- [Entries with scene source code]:

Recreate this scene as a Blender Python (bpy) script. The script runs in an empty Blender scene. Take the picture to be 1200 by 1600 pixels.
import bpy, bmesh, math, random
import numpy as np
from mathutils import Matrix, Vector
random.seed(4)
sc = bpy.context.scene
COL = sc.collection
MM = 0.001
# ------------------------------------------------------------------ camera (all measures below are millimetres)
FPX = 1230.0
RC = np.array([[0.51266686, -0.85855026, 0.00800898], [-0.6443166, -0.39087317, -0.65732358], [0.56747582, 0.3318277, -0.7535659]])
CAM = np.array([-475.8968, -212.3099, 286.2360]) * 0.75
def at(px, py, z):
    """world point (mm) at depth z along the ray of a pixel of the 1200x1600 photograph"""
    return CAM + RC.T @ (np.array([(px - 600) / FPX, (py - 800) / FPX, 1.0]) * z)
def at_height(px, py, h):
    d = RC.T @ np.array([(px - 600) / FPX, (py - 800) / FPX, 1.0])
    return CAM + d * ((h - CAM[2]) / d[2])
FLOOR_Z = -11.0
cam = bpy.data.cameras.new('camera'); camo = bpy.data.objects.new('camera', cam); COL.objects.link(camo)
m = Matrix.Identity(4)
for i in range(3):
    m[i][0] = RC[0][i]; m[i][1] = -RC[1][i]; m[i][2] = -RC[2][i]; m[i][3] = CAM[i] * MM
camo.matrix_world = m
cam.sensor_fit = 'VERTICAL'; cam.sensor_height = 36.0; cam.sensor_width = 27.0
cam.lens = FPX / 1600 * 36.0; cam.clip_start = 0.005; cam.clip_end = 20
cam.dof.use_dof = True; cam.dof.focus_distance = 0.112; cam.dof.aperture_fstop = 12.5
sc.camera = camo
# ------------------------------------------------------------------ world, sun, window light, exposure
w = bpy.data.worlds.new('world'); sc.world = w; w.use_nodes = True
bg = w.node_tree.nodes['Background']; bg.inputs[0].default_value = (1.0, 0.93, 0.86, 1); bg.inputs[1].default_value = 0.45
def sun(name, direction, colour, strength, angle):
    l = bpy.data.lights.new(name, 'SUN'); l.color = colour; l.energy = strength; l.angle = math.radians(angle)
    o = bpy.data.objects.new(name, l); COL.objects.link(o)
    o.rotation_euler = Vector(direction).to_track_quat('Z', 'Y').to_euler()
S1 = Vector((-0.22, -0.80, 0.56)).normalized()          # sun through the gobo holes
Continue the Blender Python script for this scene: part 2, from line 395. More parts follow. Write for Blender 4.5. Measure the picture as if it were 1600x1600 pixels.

- [GIVEN PROBLEM]:
Transcribe every entry exactly.

- [WRITTEN REPLY]:
Recreate this scene as a Blender Python (bpy) script. The script runs in an empty Blender scene. Take the picture to be 1200 by 1600 pixels.
import bpy, bmesh, math, random
import numpy as np
from mathutils import Matrix, Vector
random.seed(4)
sc = bpy.context.scene
COL = sc.collection
MM = 0.001
# ------------------------------------------------------------------ camera (all measures below are millimetres)
FPX = 1230.0
RC = np.array([[0.51266686, -0.85855026, 0.00800898], [-0.6443166, -0.39087317, -0.65732358], [0.56747582, 0.3318277, -0.7535659]])
CAM = np.array([-475.8968, -212.3099, 286.2360]) * 0.75
def at(px, py, z):
    """world point (mm) at depth z along the ray of a pixel of the 1200x1600 photograph"""
    return CAM + RC.T @ (np.array([(px - 600) / FPX, (py - 800) / FPX, 1.0]) * z)
def at_height(px, py, h):
    d = RC.T @ np.array([(px - 600) / FPX, (py - 800) / FPX, 1.0])
    return CAM + d * ((h - CAM[2]) / d[2])
FLOOR_Z = -11.0
cam = bpy.data.cameras.new('camera'); camo = bpy.data.objects.new('camera', cam); COL.objects.link(camo)
m = Matrix.Identity(4)
for i in range(3):
    m[i][0] = RC[0][i]; m[i][1] = -RC[1][i]; m[i][2] = -RC[2][i]; m[i][3] = CAM[i] * MM
camo.matrix_world = m
cam.sensor_fit = 'VERTICAL'; cam.sensor_height = 36.0; cam.sensor_width = 27.0
cam.lens = FPX / 1600 * 36.0; cam.clip_start = 0.005; cam.clip_end = 20
cam.dof.use_dof = True; cam.dof.focus_distance = 0.112; cam.dof.aperture_fstop = 12.5
sc.camera = camo
# ------------------------------------------------------------------ world, sun, window light, exposure
w = bpy.data.worlds.new('world'); sc.world = w; w.use_nodes = True
bg = w.node_tree.nodes['Background']; bg.inputs[0].default_value = (1.0, 0.93, 0.86, 1); bg.inputs[1].default_value = 0.45
def sun(name, direction, colour, strength, angle):
    l = bpy.data.lights.new(name, 'SUN'); l.color = colour; l.energy = strength; l.angle = math.radians(angle)
    o = bpy.data.objects.new(name, l); COL.objects.link(o)
    o.rotation_euler = Vector(direction).to_track_quat('Z', 'Y').to_euler()
S1 = Vector((-0.22, -0.80, 0.56)).normalized()          # sun through the gobo holes
Continue the Blender Python script for this scene: part 2, from line 395. More parts follow. Write for Blender 4.5. Measure the picture as if it were 1600x1600 pixels.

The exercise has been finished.